Summers’ 39-page lawsuit, filed Friday in Nassau County Supreme Court, details horrific abuse taking place between 2011 and 2014. During that time, Summers says teacher Lisa Weitzman and her teaching assistants, Jean Marie Lilley and Lauren Schneider, forced her 16-year-old daughter – identified as DB in court papers – and other students to masturbate in front of the class at Long Beach Middle School.
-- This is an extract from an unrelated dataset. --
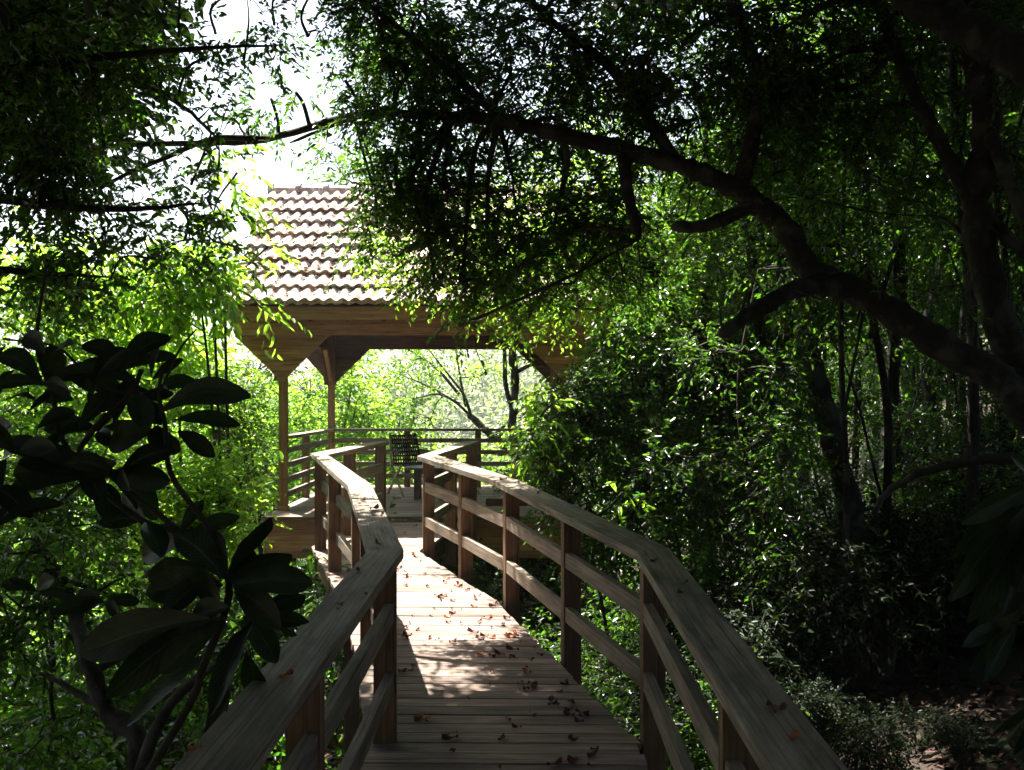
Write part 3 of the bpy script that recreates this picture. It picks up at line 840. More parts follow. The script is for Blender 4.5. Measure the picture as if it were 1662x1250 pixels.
# --- the tree whose long limb arches over the boardwalk
arch = [
    ([G(4.7, 6.1, -.2), (4.35, 6.2, 1.0), P(1700, 700, 6.45), P(1640, 630, 6.5), P(1520, 555, 6.6), P(1400, 478, 6.7), P(1318, 440, 6.8), P(1275, 370, 6.9),
      P(1200, 310, 7.0), P(1100, 268, 7.1), P(950, 228, 7.3), P(820, 198, 7.5), P(700, 186, 7.6)], .12, .042),
    ([P(700, 186, 7.6), P(580, 187, 7.8), P(430, 226, 8.0), P(330, 232, 8.1), P(180, 237, 8.3), P(40, 250, 8.4)], .036, .013),
    ([P(640, 172, 7.7), P(560, 196, 7.75), P(470, 232, 7.9)], .02, .012),
    ([P(1400, 476, 6.7), P(1310, 465, 6.65), P(1225, 505, 6.6), P(1168, 545, 6.55)], .072, .038),
    ([P(1228, 330, 6.95), P(1150, 365, 6.9), P(1090, 369, 6.85)], .05, .038),
    ([P(1012, 255, 7.2), P(1020, 320, 7.2), P(1038, 388, 7.15)], .05, .03),
    ([P(430, 226, 8.0), P(350, 225, 7.9), P(270, 256, 7.8), P(165, 305, 7.7), P(80, 390, 7.6)], .028, .008),
    ([P(1100, 268, 7.1), P(1000, 120, 7.3), P(880, 20, 7.6), P(760, -110, 8.0)], .05, .012),
    ([P(1200, 310, 7.0), P(1230, 150, 6.9), P(1180, -40, 6.8), P(1120, -200, 6.6)], .06, .015),
    ([P(820, 198, 7.5), P(700, 90, 7.3), P(600, 10, 7.1), P(480, -60, 7.0)], .035, .008),
]
cl = px_clumps([
    (670, 255, 7.7, .32, 15, 15), (650, 340, 7.7, .2, 9, 13), (605, 300, 7.7, .12, 4, 11), (612, 370, 7.7, .12, 4, 10), (705, 395, 7.6, .26, 9, 12), (720, 300, 7.8, .42, 17, 14), (790, 380, 7.7, .42, 13, 13),
    (750, 460, 7.5, .2, 7, 11), (745, 530, 7.4, .08, 2, 8), (840, 440, 7.6, .24, 9, 11), (830, 280, 7.9, .42, 17, 14), (900, 360, 7.8, .42, 12, 12),
    (930, 460, 7.7, .3, 8, 11), (705, 455, 7.5, .12, 4, 9), (990, 330, 7.9, .4, 18, 14), (1010, 440, 7.9, .4, 9, 12),
    (620, 60, 7.4, .36, 14, 16), (570, 0, 7.2, .2, 5, 12), (640, 150, 7.6, .34, 14, 14), (720, 80, 7.6, .5, 22, 16), (830, 120, 7.7, .5, 23, 16), (940, 60, 7.7, .5, 22, 16),
    (1030, 160, 7.5, .45, 19, 16), (900, 190, 7.9, .4, 14, 14), (1120, 60, 7.2, .5, 19, 14), (1140, 190, 7.4, .4, 13, 14), (760, 190, 7.9, .35, 13, 14),
    (500, 60, 7.4, .14, 2, 8), (560, 130, 7.6, .1, 2, 8), (655, 80, 9.1, .34, 7, 10), (640, 80, 9.8, .3, 6, 10), (700, 60, 9.4, .4, 9, 11), (445, 40, 7.6, .05, 2, 7), (480, 150, 7.7, .05, 2, 6), (530, 225, 7.8, .05, 2, 6), (400, 200, 8.0, .06, 2, 7), (440, 160, 8.0, .05, 2, 6), (300, 250, 8.1, .08, 2, 7), (220, 260, 8.2, .1, 2, 8),
])
tree('arching_tree', 'dark tree at the right whose long crooked limb arches over the boardwalk', 'tree', arch, cl,
     'leaf_dark', ln=.046, wr=.42, k=12, tl=.22, sides=12)

# --- brighter tree standing between the arching limb and the pavilion roof
tree('leafy_tree', 'light green tree beside the right half of the pavilion roof with a pale broken branch', 'tree',
     [([G(2.6, 11.0, -.2), P(1200, 700, 10.8), P(1130, 560, 10.6), P(1060, 440, 10.4), P(980, 300, 10.3), P(900, 180, 10.2)], .10, .03),
      ([P(1060, 440, 10.4), P(960, 420, 10.0), P(905, 395, 9.8)], .035, .02),
      ([P(1130, 560, 10.6), P(1160, 400, 10.8), P(1150, 250, 11.0), P(1120, 100, 11)], .05, .02)],
     px_clumps([(760, 410, 9.9, .42, 16, 11), (850, 420, 10.0, .45, 18, 11), (930, 400, 10.2, .5, 18, 12), (1010, 380, 10.4, .55, 20, 12), (1090, 360, 10.6, .6, 22, 12), (1080, 470, 10.5, .55, 20, 12),
                (940, 500, 10.0, .35, 10, 10), (1030, 270, 10.8, .6, 18, 11), (900, 300, 10.4, .5, 14, 10), (1180, 300, 11, .7, 20, 12), (1150, 420, 10.8, .6, 18, 12), (1000, 170, 11, .7, 16, 12), (640, 400, 10.2, .3, 7, 10), (830, 520, 9.7, .14, 3, 8)]),
     'leaf_lime', ln=.055, wr=.44, k=9, tl=.28, barkm='bark')

# --- drooping mass beside the railing
tree('drooping_tree', 'bushy dark green tree drooping against the right railing and hiding the right pavilion post', 'tree',
     [([G(2.3, 10.0, -.2), P(1240, 800, 9.9), P(1180, 650, 9.8), P(1120, 540, 9.8), P(1060, 470, 9.8)], .09, .02),
      ([P(1180, 650, 9.8), P(1080, 640, 9.6), P(980, 650, 9.5), P(900, 700, 9.4)], .04, .01),
      ([P(1240, 800, 9.9), P(1140, 780, 9.5), P(1040, 790, 9.2), P(950, 800, 9.1)], .035, .01)],
     px_clumps([(1010, 610, 9.6, .42, 20, 15), (940, 670, 9.4, .32, 16, 14), (890, 715, 9.3, .20, 9, 12), (1010, 710, 9.3, .4, 20, 15), (930, 765, 9.1, .26, 12, 13), (1090, 560, 9.8, .5, 22, 15), (1100, 660, 9.6, .5, 24, 15),
                (1080, 770, 9.1, .42, 20, 14), (1180, 600, 10, .5, 20, 14), (1190, 720, 9.8, .5, 22, 14), (1150, 850, 9.2, .45, 18, 13), (1020, 850, 8.8, .28, 12, 12), (1230, 820, 9.6, .5, 18, 12), (1110, 930, 8.8, .35, 12, 12), (960, 860, 8.9, .22, 7, 12),
                (1270, 560, 10.2, .5, 18, 12), (1290, 680, 10.2, .5, 16, 12)]),
     'leaf_dark', ln=.05, wr=.44, k=13, tl=.28, droop=.4)
tree('lime_sapling', 'small sapling with bright lime leaves poking out over the right railing', 'sapling',
     [([G(1.0, 9.3, -.1), P(960, 900, 9.2), P(900, 780, 9.1), P(862, 720, 9.0)], .018, .006)],
     px_clumps([(866, 690, 8.95, .05, 3, 5), (850, 730, 8.9, .04, 2, 5), (1010, 800, 8.5, .03, 1, 6), (895, 655, 9.0, .05, 2, 5)]),
     'leaf_lime', ln=.085, wr=.36, k=5, tl=.14, droop=.5)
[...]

The students were also encouraged to expose their genitalia in other ways, such as urinating in the classroom, while the teachers “would touch students and/or let students touch them in a sexual manner,” according to Summers.

The educators then kept the lights out to hide visible hand prints and injuries on the students, Summers says.

On one occasion, Summers recalls noticing her daughter “smelling different, that her clothes and hair would be disheveled, but [she] could not understand why.”

Summers says she later learned educators would scream abusive things at the girl, such as “she stinks,” and “she is disgusting,” spraying her down with Lysol.

At least 11 teacher’s aides temporarily assigned to Weitzman’s classroom complained to district officials since as early as 2009, Summers claims, but at least one was told to just “stick it out.”

District officials, including superintendent Weiss, “were deliberately indifferent toward the abuse, and did not undertake any investigation or disciplinary actions,” Summers says.

Instead, they “threatened and ordered the complaining witness to keep silent or to risk dismissal, transfer and other forms of retaliation,” according to the complaint.

An internal investigation finally began in the spring of 2014 after district officials received pictures depicting the alleged abuses.

Many of the complaining witnesses were transferred, fired, or forced to silently resign, according to the complaint.

In the end, “Weitzman was secretly suspended by the district in November 2014,” Summers says.

Summers added that she and other parents were left in the dark about the abuse until someone circulated an anonymous letter in October 2015.

Summers says the district began a public hearing in March 2016, which is still ongoing, “based on public outcry and increasing news media.”

She also accuses the school of racism, claiming that school district officials have contacted white children and their parents to discuss the abuse, but not black and other minority families like hers.

“Defendants viewed black females as less involved in school life, less likely to be involved in the lives of their children, and deliberately chose not to contact black families or minority families believing these families would be less likely to discover the abuse,” Summers says.

Summers and others have filed Freedom of Information Act requests for records associated with the alleged abuses, “but have been rebuffed by the district on grounds of privacy,” Summers said.

They took their case to court in 2016, and a judge approved their request to file a late notice of claim.

Summers seeks damages for negligence, negligent supervision, negligent retention, lack of due process, lack of equal protection, conspiracy, violations of the Americans with Disabilities Act, false imprisonment and failure to report child abuse, among other things.

Filing attorney Jeffrey K. Brown with Leeds Brown Law did not return a telephone call requesting comment Tuesday afternoon, while a representative for the school district said it's aware of the lawsuit but does not comment on pending litigation.

Parents of other children subjected to the alleged abuse have also filed a lawsuit in federal court.